Stavamo per scrivere di essere, per la prima volta, d'accordo con Sergio Luzzatto per il suo pezzo sul SOLE24ORE/Domenica di oggi, 26/01/2014, a pag.32, dal titolo "Eichmann e X Factor: no grazie". Poi abbiamo ripensato al trattamento che il nostro riservò a Primo Levi, quando usci "Partigia", che diamine, bisognava trovare un argomento che suscitasse interesse su un libro che altrimenti avrebbe avuto poca attenzione, niente di meglio che far calare ombre e sospetti su Primo Levi partigiano, si sa, le vendite contano.
Per fare la predica agli altri occorre avere gli armadi in ordine, e non ci pare proprio che Luzzatto li abbia.
Ecco il suo pezzo:
Sergio Luzzatto
Non c'è bisogno di essere totalmente d'accordo con Elena Loewenthal, che ha pubblicato in questi giorni un pamphlet Contro il Giorno della Memoria, per deplorare certi effetti collaterali provocati dall'istituzionalizzazione del ricordo della Shoah.
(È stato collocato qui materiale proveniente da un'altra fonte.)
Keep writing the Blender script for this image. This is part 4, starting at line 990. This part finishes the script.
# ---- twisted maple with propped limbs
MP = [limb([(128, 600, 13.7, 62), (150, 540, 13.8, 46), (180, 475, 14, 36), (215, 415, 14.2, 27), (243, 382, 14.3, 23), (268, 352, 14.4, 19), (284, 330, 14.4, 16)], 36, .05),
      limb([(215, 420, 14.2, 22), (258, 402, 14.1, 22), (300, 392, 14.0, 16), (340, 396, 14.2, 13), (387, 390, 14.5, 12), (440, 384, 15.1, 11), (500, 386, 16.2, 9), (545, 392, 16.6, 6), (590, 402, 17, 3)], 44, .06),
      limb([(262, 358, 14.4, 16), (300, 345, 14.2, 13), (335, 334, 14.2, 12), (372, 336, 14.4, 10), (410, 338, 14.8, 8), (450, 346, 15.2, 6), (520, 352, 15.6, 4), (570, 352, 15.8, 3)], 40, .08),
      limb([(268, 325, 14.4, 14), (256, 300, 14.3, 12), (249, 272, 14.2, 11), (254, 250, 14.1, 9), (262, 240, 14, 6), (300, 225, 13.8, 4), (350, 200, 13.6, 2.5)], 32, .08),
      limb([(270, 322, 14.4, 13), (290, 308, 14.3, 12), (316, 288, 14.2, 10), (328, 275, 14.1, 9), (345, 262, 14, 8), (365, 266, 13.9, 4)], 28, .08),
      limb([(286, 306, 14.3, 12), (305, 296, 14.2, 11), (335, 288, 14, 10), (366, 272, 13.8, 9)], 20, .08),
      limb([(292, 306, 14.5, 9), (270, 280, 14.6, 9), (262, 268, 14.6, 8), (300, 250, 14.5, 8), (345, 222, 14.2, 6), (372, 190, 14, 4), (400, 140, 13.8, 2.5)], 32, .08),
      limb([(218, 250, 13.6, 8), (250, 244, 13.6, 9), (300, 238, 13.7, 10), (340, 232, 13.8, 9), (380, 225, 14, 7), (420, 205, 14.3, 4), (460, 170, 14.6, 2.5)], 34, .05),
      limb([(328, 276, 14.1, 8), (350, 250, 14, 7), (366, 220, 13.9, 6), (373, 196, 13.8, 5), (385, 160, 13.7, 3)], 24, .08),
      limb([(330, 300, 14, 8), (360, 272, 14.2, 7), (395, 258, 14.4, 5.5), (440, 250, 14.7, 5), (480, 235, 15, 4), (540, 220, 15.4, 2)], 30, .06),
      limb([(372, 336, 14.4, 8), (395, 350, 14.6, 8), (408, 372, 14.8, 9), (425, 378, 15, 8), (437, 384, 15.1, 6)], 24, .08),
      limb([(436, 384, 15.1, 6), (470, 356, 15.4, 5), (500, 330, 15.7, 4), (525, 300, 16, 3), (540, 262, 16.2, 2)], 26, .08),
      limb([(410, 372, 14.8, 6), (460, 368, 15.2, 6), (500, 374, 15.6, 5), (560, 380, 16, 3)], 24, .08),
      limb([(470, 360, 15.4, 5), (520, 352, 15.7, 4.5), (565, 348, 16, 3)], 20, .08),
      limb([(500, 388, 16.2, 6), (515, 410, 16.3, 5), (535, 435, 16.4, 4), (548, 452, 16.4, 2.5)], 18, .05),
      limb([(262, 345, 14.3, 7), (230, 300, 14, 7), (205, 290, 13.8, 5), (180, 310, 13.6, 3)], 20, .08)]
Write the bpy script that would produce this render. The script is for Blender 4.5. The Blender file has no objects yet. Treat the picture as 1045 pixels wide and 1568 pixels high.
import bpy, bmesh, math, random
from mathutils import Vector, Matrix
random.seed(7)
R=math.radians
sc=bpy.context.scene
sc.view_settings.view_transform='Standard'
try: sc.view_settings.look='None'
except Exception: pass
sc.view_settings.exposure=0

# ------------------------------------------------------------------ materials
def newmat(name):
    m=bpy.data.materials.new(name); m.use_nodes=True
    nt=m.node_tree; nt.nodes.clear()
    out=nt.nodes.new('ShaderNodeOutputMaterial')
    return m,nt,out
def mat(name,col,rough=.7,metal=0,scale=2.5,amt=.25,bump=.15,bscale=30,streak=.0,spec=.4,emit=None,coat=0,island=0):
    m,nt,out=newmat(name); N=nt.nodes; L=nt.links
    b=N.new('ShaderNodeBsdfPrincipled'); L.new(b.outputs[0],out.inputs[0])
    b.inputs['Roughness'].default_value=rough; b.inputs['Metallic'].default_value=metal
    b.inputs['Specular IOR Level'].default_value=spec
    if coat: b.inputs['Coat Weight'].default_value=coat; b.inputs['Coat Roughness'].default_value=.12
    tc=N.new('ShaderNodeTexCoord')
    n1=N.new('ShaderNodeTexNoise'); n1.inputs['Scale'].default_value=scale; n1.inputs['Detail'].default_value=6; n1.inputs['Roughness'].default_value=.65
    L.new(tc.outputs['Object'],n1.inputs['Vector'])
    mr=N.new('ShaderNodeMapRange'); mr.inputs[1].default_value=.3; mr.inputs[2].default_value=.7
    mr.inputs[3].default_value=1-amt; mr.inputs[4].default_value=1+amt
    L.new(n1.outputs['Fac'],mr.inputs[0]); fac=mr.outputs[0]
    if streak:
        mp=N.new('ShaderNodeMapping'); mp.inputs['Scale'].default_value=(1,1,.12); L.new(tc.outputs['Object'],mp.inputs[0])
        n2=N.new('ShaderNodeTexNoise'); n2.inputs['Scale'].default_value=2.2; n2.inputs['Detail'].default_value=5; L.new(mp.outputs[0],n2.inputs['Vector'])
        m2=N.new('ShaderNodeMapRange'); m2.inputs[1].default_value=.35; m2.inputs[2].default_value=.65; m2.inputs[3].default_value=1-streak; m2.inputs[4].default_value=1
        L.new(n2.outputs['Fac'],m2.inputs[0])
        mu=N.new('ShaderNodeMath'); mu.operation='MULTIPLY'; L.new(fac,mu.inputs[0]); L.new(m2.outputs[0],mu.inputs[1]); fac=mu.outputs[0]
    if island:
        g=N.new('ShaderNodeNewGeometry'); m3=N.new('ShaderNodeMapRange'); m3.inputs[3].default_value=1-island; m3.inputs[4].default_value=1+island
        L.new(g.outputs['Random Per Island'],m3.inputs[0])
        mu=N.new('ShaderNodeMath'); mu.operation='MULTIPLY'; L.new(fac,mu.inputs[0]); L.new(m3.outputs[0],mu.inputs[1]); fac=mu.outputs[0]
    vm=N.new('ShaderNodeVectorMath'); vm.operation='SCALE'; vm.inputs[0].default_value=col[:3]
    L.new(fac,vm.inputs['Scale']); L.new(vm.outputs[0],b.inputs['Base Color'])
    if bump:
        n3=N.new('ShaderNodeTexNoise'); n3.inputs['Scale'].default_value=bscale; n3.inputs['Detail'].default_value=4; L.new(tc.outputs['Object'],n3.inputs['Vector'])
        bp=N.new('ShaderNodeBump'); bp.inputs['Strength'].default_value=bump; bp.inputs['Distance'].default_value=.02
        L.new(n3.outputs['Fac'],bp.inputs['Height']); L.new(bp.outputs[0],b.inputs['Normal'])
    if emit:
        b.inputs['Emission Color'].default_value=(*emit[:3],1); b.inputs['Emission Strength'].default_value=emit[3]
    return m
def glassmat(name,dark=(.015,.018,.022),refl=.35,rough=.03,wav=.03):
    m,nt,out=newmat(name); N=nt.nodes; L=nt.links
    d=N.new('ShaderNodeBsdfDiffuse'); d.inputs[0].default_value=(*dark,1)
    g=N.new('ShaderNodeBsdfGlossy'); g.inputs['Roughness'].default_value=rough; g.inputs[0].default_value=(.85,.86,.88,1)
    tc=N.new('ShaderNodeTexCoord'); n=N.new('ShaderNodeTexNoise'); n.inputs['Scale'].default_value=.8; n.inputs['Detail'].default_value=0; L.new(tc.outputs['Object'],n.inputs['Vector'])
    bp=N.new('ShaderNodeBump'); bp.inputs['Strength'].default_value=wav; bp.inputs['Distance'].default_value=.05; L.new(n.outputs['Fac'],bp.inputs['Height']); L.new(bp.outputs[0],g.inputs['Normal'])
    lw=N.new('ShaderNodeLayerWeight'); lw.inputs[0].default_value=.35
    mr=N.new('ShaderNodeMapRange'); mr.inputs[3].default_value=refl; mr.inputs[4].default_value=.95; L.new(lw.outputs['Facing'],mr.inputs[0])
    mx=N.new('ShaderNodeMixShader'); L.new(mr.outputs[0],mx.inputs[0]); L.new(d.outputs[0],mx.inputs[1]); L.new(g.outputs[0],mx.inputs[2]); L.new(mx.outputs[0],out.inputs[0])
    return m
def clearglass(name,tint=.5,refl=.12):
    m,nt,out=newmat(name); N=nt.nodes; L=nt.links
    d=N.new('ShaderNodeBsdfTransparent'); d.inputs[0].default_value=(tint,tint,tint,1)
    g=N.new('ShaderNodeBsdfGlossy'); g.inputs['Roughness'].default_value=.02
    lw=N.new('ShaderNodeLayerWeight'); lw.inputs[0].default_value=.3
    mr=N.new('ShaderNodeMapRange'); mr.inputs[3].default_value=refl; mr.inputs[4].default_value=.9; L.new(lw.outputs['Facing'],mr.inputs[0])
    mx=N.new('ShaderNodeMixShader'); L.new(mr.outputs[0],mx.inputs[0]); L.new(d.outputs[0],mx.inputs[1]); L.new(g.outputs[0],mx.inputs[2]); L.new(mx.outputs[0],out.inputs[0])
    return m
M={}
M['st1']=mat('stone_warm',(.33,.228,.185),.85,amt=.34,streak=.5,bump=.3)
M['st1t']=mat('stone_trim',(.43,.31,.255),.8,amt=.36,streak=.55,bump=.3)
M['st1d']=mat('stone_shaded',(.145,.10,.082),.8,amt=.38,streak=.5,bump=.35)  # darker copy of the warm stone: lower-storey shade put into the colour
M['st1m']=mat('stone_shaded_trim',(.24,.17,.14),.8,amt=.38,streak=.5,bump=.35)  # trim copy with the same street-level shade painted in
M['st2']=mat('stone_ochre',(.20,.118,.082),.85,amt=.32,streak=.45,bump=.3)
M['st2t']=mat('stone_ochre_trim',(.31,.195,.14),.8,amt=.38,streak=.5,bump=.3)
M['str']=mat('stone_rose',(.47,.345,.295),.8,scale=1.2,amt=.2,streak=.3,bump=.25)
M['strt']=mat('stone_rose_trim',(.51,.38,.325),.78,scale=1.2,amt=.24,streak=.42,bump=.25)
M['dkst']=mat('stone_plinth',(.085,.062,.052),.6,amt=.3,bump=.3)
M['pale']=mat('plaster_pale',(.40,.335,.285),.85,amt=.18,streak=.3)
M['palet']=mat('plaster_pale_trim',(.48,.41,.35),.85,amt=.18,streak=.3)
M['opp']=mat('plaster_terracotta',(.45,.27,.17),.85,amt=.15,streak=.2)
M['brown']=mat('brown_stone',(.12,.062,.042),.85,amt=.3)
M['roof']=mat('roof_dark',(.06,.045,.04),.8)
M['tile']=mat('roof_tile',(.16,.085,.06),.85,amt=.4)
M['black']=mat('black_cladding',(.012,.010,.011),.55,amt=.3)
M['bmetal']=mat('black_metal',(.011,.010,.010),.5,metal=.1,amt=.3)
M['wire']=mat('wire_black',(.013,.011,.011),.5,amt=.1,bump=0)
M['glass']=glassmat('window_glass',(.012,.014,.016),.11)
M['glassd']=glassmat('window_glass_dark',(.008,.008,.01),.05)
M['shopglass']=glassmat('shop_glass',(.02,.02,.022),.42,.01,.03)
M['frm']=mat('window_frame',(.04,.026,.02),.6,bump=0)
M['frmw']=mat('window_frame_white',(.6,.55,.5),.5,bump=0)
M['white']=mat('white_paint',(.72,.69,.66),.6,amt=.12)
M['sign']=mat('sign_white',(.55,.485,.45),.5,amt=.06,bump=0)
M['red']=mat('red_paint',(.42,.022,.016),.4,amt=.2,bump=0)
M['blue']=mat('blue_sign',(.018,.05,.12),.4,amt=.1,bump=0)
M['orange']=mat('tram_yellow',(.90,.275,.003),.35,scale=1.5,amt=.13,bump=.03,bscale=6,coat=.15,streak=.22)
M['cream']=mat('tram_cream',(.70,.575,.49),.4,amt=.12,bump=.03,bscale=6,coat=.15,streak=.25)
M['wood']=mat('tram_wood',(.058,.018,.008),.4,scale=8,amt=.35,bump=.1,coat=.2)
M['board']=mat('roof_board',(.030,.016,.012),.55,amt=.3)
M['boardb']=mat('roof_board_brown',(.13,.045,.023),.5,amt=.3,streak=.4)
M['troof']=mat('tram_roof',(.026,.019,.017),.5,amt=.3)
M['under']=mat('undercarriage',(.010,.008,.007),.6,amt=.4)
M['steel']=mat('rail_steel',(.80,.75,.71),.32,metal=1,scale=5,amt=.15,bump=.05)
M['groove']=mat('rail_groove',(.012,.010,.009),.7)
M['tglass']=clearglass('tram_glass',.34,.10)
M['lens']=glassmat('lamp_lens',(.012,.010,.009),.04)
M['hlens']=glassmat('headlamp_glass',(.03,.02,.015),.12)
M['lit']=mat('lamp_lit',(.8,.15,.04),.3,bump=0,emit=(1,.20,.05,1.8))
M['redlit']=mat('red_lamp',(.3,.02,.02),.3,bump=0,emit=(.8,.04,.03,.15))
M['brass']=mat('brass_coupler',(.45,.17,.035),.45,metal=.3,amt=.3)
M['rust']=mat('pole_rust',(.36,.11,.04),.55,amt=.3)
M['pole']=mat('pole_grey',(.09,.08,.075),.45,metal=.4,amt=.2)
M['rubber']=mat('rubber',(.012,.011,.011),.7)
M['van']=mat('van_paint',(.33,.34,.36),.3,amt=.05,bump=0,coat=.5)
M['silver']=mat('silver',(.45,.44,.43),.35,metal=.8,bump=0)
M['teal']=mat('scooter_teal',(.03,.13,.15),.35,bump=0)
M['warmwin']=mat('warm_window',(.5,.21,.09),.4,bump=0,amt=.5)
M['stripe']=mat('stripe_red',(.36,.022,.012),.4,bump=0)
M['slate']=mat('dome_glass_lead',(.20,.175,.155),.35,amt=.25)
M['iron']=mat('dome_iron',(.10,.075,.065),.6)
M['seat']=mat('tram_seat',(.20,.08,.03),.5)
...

E per condividere con la scrittrice torinese l'impressione che sì, che effettivamente il Giorno della Memoria sia divenuto anche un «pretesto per sfogare il peggio, per riaccanirsi contro quelle vittime, per dimostrare che sapere non rende necessariamente migliori». Valga ad esempio l'uscita del film di Roberto Faenza, Anita B. (mielosa rappresentazione del destino di una ragazza ebrea ungherese sopravvissuta al Lager per rinascere in Palestina). Su «Repubblica», il film è stato lanciato con una pagina di pubblicità che merita di entrare - tale e quale - nella storia dei più deteriori fra gli usi pubblici della Soluzione finale. È una pubblicità dove si vede l'organizzatore dello sterminio di massa, Adolf Eichmann, con le cuffie intorno alle orecchie, come se stesse ascoltando una musica anziché le accuse del processo di Gerusalemme, e dove si legge lo slogan: «A quale X-Factor partecipò Adolf Eichmann?». Questo si vede, in una pagina che declina poi i soliti luoghi comuni intorno alla necessità di conoscere la storia per onorare la memoria. E davvero vien voglia di dire, con Elena Loewenthal: basta! Basta con il gioco a chi la spara più grossa, tra sangue e miele, lacrime e kitsch, per quindici secondi di attenzione mediatica. Basta con la pornografia culturale su Auschwitz travestita da buonismo retrospettivo. Vien voglia di dire così, ma a rischio di soddisfare - alimentando polemiche - l'obiettivo stesso dell'inserzione pubblicitaria. Dunque resta soltanto da sperare che una pubblicità del genere si riveli controproducente. Che anziché invogliare il lettore di «Repubblica» ad andare al cinema per vedere il film di Faenza, lo induca piuttosto a rimanersene a casa.